The seal is an exceedingly useful animal to the Esquimau, for it not only supplies him with food and clothing, but its blubber furnishes the fuel for cooking its flesh, lighting the igloo, and drying its skin before making into clothing. The skin also is made into dog harness and traces, whip lashes, boots and shoes, gun-covers, water-pails, bags for the storing of oil and blubber, and his boats are covered with it. Seal-skin bags, inflated and fastened to walrus lines, are used in hunting walrus and whales, and finally, the summer dwelling of the Esquimau is a tent made of seal-skin. A single tent, or tupic, as it is called by them, is composed of from five to ten skins, which are split - that is, the mumme is split off and dried separately from the skin.

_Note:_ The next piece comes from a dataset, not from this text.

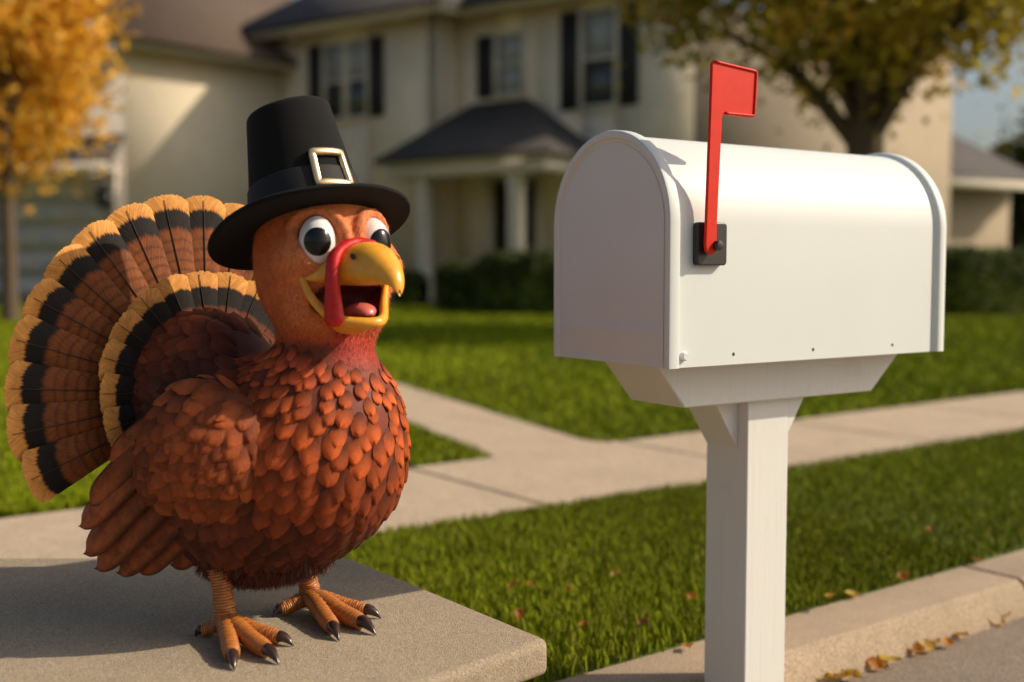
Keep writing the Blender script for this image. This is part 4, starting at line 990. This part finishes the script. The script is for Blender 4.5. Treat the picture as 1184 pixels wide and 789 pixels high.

The rear portion of the tent is made of the skins with the hairy side out, while the front is made of the transparent mumme, which admits the light almost as freely as if made of ground glass. The skin portion is impervious to water, but the mumme admits the rain about as readily as it does the sunlight. This is no objection, in the mind of the Esquimau, for it is something he is thoroughly accustomed to. In the summer his tent is wet with rain, and in the winter, whenever the air in the igloo is raised to an endurable temperature, the roof melts and is constantly dripping ice-water down his back or upon his blankets.